You can buy a GTC (Game Time Code) and directly sell it to other players for ISK (ingame money)
Yes, but there's no official mechanism for converting your ISK back to real money. For that, you'd basically have to sell it externally, presumably to an ISK trader.
Banning Ricdic for making $5,000 in real money from the game will probably result in him making more real money, from real work, in the real world. He might even meet a real girl and have a real relationship and real children. Hardly seems like much of a punishment, if you ask me. If the developers of EVE wanted to punish Ricdic, they'd have given him two more accounts....for free.
In real life, a reputation follows a person. No one will invest in Madoff anymore. In the game, a reputation follows the username. If the game does not allow username changes, then being dishonest would adversely affect the cheater's game play, which means cheating/punishment is _a part of_ the game. People probably were no longer willing to play with Ridic anymore. In games like Counter-Strike, if a person does not cover you in one round, then you remember the name, and no longer trust him to cover you in the next round. It may not seem to be as big of a deal in Counter-Strike because almost everything resets in the next round, but nothing resets in Eve and people lost hard-earned money. So in summary, in Ridic's case, the cheater lost even if he did not get banned, because no one would be willing to play with him again.
Not sure who the bigger fool is, the guy that embezzled all the in-game money or the schmuck that paid $5000 of real money for it.
Karma: Frotzed (mostly due to the Frobozz Magic Karma Company)
It's this very fact that pisses game theorists off to no end -- agents in the system continue to act completely irrationally (ie, to trust) when the rules clearly indicate every advantage for the "cheater" and next to no consequences.
I work using game theory to model international relations. This is not at all a problem for game theory; in fact, game theory tends to presuppose that trust is the default choice and treachery is the abnormality. Your hypothesis of some inherent human altruism as being more explicative of human behavior than game theory is bunk.
Your problem is that you only understand game theory in its most basic form: a single round game with four possible outcomes. In this configuration, it is true that it is best to cheat, but this does not model anything in the real world and game theorists don't use it; this is just the introductory version that we give to students who are unlikely to ever actually use it.
What is more realistic is to suppose games of many rounds between the same players. In this case, players will not cheat because they know that if they do that, their partner will also cheat in the next round and it costs more in the long run. This conception works out pretty well in empirical testing: experiments show that students playing multi-round versions of the prisoner's dilemma for cash rewards will not cheat until the last round, when they tend to cheat. If they play a single round, whether they cheat seems to vary depending on the environment that the experiment is conducted in.
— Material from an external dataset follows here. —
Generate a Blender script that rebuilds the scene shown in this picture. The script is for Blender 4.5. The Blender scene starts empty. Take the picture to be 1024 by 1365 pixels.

If they don't know how many rounds they will play, they almost never cheat.
As part of my master's thesis, I ran that last situation: in over 400 rounds of the game between 80 participants, I had exactly one cheater, which was perfectly in line with what the theory predicted.
Today, game theorists mostly work on how cycles of trust work. For example, as I mentioned above, if one player cheats once, then his partner will cheat the next round. Both players will move into the mindset of minimizing damage and cheat consistently. To break out of this, you need to introduce communication and small stake games to rebuild the trust cycle.
The problem with game theory is not some inherent human tendency to honesty as you claim, but that it supposes that the players have perfect knowledge, which people don't in the real world. Ambiguity leads to less risk taking, which leads people to avoid cheating, even in single round situations. Another shortcoming is that it is very difficult to build games that are complex enough to model the real world, but again, this has nothing to do with your hypothesis.